Life for me will be changing this week in a very big way. Thusrday will be the culmination of events that I caused. I enter this week with fear, hope, and faith.
Why, if I trust God implicitly with my life, would I have fear in my list? Just because I trust God completely, and I do, doesn't mean my mind doesn't explore the negative side of things. I "turn my thoughts over", yet those thoughts still happen.
I choose to be vague about what might be happening. There is only so much I am willing to disclose in a public forum. Those I have hurt in my life have the right to share how they were hurt publicly, I don't.
That being said, let me chronicle a little of what has changed already I'm my life: July 5th of 2010 I drank my last drink of alcohol, August of 2010 I devoted/recommited my life to God in Christ, October of 2010 I gave God my sexuality (no sex with anyone, including myself, other than my wife), and I have been daily praying and reading my bible since October of 2010. The list could be populated with many smaller victories, such as the day I shared all my moral shortcomings with someone else, but those smaller stories would take a book to write down.
Recovery has been a long and painful path. There has never been, nor will there ever be, a day when it has reached culmination. Even so, there has been many days of "reaching the mountain tops of faith". I love those days!

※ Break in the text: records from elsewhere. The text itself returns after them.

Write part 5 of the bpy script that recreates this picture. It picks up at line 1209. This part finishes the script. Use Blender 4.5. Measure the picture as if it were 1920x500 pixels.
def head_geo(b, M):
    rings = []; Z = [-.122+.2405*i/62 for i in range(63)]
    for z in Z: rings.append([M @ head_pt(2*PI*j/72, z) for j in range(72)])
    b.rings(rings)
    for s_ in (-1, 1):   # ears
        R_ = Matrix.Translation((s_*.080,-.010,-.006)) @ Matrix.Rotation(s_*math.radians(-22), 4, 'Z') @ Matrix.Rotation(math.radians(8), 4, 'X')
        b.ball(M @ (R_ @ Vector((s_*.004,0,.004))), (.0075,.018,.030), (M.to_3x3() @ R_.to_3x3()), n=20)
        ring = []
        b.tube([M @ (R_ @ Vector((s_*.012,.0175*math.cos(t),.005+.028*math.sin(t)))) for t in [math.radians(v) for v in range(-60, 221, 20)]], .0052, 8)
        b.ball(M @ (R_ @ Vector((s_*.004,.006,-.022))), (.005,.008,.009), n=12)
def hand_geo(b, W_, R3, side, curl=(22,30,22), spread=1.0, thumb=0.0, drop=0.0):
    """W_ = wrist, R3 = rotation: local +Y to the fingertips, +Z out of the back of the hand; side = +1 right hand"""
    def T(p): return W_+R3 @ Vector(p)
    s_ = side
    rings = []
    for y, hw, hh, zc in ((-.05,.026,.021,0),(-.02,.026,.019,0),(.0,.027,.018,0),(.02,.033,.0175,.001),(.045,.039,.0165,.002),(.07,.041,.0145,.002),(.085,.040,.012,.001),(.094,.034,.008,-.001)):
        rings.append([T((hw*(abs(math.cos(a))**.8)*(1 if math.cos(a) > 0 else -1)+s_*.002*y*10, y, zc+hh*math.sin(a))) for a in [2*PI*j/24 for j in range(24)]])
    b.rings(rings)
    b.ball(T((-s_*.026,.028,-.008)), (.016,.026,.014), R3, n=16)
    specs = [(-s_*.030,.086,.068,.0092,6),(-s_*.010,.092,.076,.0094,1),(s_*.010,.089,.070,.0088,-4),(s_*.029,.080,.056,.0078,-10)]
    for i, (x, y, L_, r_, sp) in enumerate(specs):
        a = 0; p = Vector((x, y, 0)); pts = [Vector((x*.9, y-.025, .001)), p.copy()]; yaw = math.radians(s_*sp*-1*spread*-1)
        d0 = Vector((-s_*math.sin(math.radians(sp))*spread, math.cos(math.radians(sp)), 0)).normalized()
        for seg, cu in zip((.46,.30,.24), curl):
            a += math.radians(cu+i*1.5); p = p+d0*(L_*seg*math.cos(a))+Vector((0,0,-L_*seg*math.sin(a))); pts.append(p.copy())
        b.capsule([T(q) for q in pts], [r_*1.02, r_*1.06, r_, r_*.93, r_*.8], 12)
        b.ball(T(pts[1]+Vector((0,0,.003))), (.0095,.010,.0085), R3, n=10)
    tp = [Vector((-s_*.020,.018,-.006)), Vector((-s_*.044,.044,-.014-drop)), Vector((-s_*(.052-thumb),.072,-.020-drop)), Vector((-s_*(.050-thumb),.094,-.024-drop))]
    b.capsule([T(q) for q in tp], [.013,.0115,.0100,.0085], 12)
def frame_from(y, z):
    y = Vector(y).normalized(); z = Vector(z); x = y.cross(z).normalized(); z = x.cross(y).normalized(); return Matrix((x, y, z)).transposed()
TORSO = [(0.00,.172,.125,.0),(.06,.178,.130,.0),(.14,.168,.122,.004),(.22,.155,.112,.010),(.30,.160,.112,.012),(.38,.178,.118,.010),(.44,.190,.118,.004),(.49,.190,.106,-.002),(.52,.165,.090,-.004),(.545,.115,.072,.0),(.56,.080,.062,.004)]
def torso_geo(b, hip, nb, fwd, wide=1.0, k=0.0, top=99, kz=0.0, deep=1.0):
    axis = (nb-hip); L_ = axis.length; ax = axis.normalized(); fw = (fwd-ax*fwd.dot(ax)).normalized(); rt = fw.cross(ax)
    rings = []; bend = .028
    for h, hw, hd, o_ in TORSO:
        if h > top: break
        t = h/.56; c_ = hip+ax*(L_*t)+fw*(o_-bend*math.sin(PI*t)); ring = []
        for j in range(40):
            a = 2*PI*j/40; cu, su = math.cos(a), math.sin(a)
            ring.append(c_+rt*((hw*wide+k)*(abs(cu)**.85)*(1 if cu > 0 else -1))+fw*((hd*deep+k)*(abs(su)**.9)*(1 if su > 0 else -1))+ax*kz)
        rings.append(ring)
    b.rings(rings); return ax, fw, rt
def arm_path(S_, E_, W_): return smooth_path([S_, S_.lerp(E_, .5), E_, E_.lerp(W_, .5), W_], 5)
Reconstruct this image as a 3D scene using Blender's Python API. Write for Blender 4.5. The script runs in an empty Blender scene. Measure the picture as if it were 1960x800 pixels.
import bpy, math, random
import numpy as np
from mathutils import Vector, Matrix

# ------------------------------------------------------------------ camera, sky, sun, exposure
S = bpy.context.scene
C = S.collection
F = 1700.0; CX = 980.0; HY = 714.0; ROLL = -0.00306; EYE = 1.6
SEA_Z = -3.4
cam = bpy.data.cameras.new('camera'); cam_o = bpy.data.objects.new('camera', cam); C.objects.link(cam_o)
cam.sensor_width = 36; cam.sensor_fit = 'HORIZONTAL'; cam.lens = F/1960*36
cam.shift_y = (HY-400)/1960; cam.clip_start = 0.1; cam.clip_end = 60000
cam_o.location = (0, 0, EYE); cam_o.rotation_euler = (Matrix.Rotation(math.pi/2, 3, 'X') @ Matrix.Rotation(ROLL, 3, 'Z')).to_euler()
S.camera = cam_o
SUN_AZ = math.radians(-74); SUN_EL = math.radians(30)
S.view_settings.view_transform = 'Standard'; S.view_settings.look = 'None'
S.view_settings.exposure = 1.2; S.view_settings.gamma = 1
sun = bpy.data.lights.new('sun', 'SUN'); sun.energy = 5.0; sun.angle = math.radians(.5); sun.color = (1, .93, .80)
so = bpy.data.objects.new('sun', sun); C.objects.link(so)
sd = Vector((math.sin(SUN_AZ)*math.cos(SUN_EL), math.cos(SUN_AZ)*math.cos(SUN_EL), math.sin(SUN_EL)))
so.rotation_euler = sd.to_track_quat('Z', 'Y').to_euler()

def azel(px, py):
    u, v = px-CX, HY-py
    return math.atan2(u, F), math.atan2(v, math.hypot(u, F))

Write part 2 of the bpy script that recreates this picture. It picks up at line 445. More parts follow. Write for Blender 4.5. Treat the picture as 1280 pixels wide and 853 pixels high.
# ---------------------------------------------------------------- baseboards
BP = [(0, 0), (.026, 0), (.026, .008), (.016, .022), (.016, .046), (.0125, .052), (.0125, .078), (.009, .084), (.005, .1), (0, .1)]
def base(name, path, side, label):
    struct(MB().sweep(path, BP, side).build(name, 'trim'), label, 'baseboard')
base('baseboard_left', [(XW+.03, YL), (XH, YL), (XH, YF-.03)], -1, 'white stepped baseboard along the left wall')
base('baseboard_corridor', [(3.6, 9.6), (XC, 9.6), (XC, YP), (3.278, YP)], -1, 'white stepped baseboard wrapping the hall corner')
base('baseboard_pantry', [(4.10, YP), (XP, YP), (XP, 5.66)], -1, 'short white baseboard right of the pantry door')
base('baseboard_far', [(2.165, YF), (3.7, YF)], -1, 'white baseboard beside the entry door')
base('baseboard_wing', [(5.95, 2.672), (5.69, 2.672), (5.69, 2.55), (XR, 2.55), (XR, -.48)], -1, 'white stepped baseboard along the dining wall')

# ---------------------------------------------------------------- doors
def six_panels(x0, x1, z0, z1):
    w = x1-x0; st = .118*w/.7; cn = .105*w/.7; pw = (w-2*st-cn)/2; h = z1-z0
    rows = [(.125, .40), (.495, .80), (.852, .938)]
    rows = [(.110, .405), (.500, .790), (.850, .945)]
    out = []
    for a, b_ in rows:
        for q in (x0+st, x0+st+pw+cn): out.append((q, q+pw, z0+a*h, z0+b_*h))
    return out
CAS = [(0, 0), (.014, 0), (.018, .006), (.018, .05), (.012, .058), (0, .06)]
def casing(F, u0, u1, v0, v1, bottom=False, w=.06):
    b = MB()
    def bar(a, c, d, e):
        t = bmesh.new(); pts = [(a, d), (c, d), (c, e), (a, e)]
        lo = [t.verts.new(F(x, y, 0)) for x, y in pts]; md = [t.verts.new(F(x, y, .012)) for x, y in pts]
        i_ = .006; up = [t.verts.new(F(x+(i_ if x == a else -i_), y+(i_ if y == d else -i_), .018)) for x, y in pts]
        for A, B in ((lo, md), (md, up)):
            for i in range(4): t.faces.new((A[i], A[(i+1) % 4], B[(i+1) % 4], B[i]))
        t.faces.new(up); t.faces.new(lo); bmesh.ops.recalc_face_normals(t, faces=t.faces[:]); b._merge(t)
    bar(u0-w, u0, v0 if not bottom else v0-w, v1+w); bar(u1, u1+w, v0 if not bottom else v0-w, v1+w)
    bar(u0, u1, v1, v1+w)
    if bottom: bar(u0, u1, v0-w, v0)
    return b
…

I have many new friends. God has become tangible and accessible. My relationship with my parents and sister has been restored. I have a great new Pastor who knows me and still loves me. I have a support group who calls me on my bull fertilizer. I listen to my wife. I "walk" with a purpose. Incapacitating fear hasn't happened in a long time.
My life has many more obstacles to overcome. God's grace is sufficient to carry me through. On good days and hard days God has never failed me. It is just so hard not to forget that He is in charge, when the enemy keeps shooting flaming arrows.
So this Thursday will mark another day in my recovery. There are many such days that have passed, and many more to come. I just show up every time, hoping and trusting in God.
Thank you for supporting me. To those who have read and commented on this blog, I thank you so much. You have been a valuable resource in my life.